Aidan Moher's A Dribble of Ink closes

Brian G Turner

Fantasist & Futurist
Staff member
Supporter
Joined
Nov 23, 2002
Messages
26,686
Location
UK
Announcement:
http://aidanmoher.com/blog/2015/09/news/so-long-and-thanks-for-all-the-books/

I never understand it when people create an asset, only to let it then fail. He created a Hugo-award winning website - but would now rather write for Barnes and Noble, and put his content up exclusively up at Tor.com, instead??

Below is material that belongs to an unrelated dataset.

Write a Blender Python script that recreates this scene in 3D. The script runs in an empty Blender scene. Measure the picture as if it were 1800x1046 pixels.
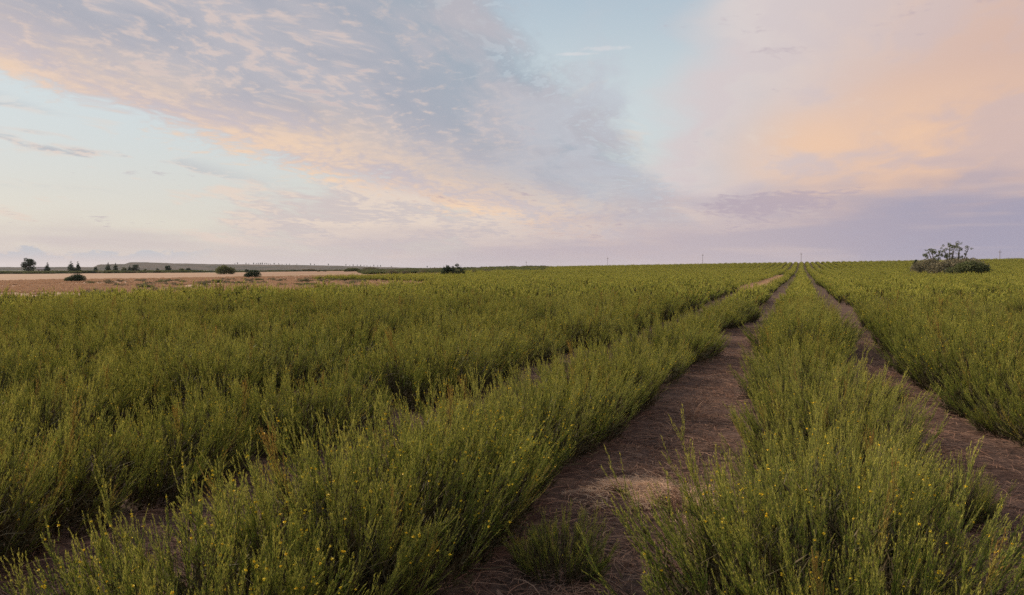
import bpy, math, random
import numpy as np
from mathutils import Vector, Matrix, noise as mnoise

R = math.radians
scene = bpy.context.scene
col = scene.collection

# ------------------------------------------------------------------ camera
FPX = 1413.0                       # focal length in pixels of the 1800 px wide photograph
PITCH = math.atan(49.0 / FPX)      # horizon a little above the middle
CAM_H = 1.70
cam_d = bpy.data.cameras.new("camera")
cam = bpy.data.objects.new("camera", cam_d)
col.objects.link(cam)
cam.location = (0, 0, CAM_H)
cam.rotation_euler = (R(90) - PITCH, 0, 0)
cam_d.sensor_width = 36.0
cam_d.lens = 36.0 * FPX / 1800.0
cam_d.clip_start = 0.05
cam_d.clip_end = 60000
scene.camera = cam


def ray(px, py):
    """Direction from the camera through a point of the photograph."""
    x, y = (px - 900.0) / FPX, (523.0 - py) / FPX
    c, s = math.cos(PITCH), math.sin(PITCH)
    return Vector((x, c + y * s, -s + y * c)).normalized()


# ------------------------------------------------------------------ exposure and light
scene.view_settings.view_transform = 'Standard'
scene.view_settings.look = 'None'
EXPOSURE = 0.58
scene.view_settings.exposure = EXPOSURE
scene.view_settings.gamma = 1.0
scene.render.film_transparent = False
scene.cycles.max_bounces = 4
scene.cycles.diffuse_bounces = 2
scene.cycles.glossy_bounces = 2
scene.cycles.transmission_bounces = 2
scene.cycles.transparent_max_bounces = 6
scene.cycles.use_denoising = False

SUN_AZ, SUN_EL = R(-48), R(25)     # azimuth clockwise from the view direction (+Y)
sun_d = bpy.data.lights.new("sun", 'SUN')
sun_d.energy = 5.0
sun_d.angle = R(11)
sun_d.color = (1.0, 0.81, 0.60)
sun = bpy.data.objects.new("sun", sun_d)
col.objects.link(sun)
sd = Vector((math.sin(SUN_AZ) * math.cos(SUN_EL), math.cos(SUN_AZ) * math.cos(SUN_EL), math.sin(SUN_EL)))
sun.rotation_euler = sd.to_track_quat('Z', 'Y').to_euler()
sun.location = sd * 200


# ------------------------------------------------------------------ node helpers
class S:
    """A float or colour socket with arithmetic."""
    def __init__(self, g, sock):
        self.g, self.s = g, sock
    def __add__(self, o): return self.g.m('ADD', self, o)
    __radd__ = __add__
    def __sub__(self, o): return self.g.m('SUBTRACT', self, o)
    def __rsub__(self, o): return self.g.m('SUBTRACT', o, self)
    def __mul__(self, o): return self.g.m('MULTIPLY', self, o)
    __rmul__ = __mul__
    def __truediv__(self, o): return self.g.m('DIVIDE', self, o)
    def __rtruediv__(self, o): return self.g.m('DIVIDE', o, self)


def lin(c):
    """sRGB 0-255 to linear."""
    out = []
    for v in c:
        v = v / 255.0
        out.append(v / 12.92 if v <= 0.04045 else ((v + 0.055) / 1.055) ** 2.4)
    return tuple(out)


class G:
    def __init__(self, tree):
        self.t = tree
    def n(self, kind, **kw):
        nd = self.t.nodes.new(kind)
        for k, v in kw.items():
            setattr(nd, k, v)
        return nd
    def put(self, sock, v):
        if isinstance(v, S):
            self.t.links.new(v.s, sock)
        elif v is not None:
            if hasattr(sock.default_value, '__len__') and len(sock.default_value) == 4 and len(v) == 3:
                v = (*v, 1.0)
            sock.default_value = v
    def m(self, op, a, b=None, c=None, clamp=False):
        nd = self.n('ShaderNodeMath', operation=op, use_clamp=clamp)
        self.put(nd.inputs[0], a)
        if b is not None: self.put(nd.inputs[1], b)
        if c is not None: self.put(nd.inputs[2], c)
        return S(self, nd.outputs[0])
    def v(self, op, a, b=None, out=0):
        nd = self.n('ShaderNodeVectorMath', operation=op)
        self.put(nd.inputs[0], a)
        if b is not None: self.put(nd.inputs[1], b)
        return S(self, nd.outputs[out])
    def dot(self, a, b): return self.v('DOT_PRODUCT', a, b, 1)
    def xyz(self, a):
        nd = self.n('ShaderNodeSeparateXYZ'); self.put(nd.inputs[0], a)
        return [S(self, o) for o in nd.outputs]
    def vec(self, x=0.0, y=0.0, z=0.0):
        nd = self.n('ShaderNodeCombineXYZ')
        for i, q in enumerate((x, y, z)): self.put(nd.inputs[i], q)
        return S(self, nd.outputs[0])
    def smooth(self, x, lo, hi):
        nd = self.n('ShaderNodeMapRange', interpolation_type='SMOOTHSTEP')
        self.put(nd.inputs['Value'], x)
        self.put(nd.inputs['From Min'], lo); self.put(nd.inputs['From Max'], hi)
        return S(self, nd.outputs[0])
    def noise(self, vec, scale=1.0, detail=4.0, rough=0.5, dist=0.0, color=False, lac=2.0, dim='3D'):
        nd = self.n('ShaderNodeTexNoise', noise_dimensions=dim)
        self.put(nd.inputs['Vector'], vec)
        nd.inputs['Scale'].default_value = scale
        nd.inputs['Detail'].default_value = detail
        nd.inputs['Roughness'].default_value = rough
        nd.inputs['Distortion'].default_value = dist
        nd.inputs['Lacunarity'].default_value = lac
        return S(self, nd.outputs['Color' if color else 'Fac'])
    def mix(self, f, a, b, mode='MIX'):
        nd = self.n('ShaderNodeMix', data_type='RGBA', blend_type=mode)
        nd.clamp_factor = True
        self.put(nd.inputs[0], f); self.put(nd.inputs[6], a); self.put(nd.inputs[7], b)
        return S(self, nd.outputs[2])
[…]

I don't get it. I really don't. But then again, I've always hated seeing online communities die.
 
As a "online" community organiser, Brian you know how much time you pour into this site, even with help it's a labour of love. Balancing that with all the other things in life (family, work, stuff you enjoy) a fun thing can suddenly become a chore. Chores are easily resented. Like the local pub, an asset is only such if you use it, shop elsewhere and the outlet will close. Online there are a lot of places clamouring for attention, giving voice to the same subjects. Writing and managing content for a site such as ADI there can't be enough hours in the day. Tor.com etc, pay, it still gives an outlet for that side of things.
It's a shame to see something close, but sometimes people out grow the reason, they reach that goal and move on to new things and different goals. Sometimes things can't be passed to "fresh" hands, I think A Dribble of Ink is one of those things.
 
Still, it's about $50 a year or less to have a static archive of it.
This is why anything REALLY important to me is saved locally, you can't rely on continued existence of any Web Page or site, due to accident, incompetence or deliberate removal. Archive.org (The Wayback Machine) doesn't save everything.
 
It's a shame to see something close, but sometimes people out grow the reason

I completely agree. I just always feel immensely sad when I see online communities close down. For some reason I have it in my head that the internet is forever, therefore everything on it should also be the same. But, as in real life, things change.
 
I know what you mean, Brian.

A MUD I was a member of for about a decade, decade and a half disappeared, and it was a very odd, sad thing.
 
This is true. I always think that it's a terrible shame that sooner or later whoever it is that hosts the Limael's Rants page (about 300 very good short articles about writing fantasy) will stop doing so, and it will disappear as if it never existed. Frankly, the author could have had the articles bound and they would have made a very good how-to-write book.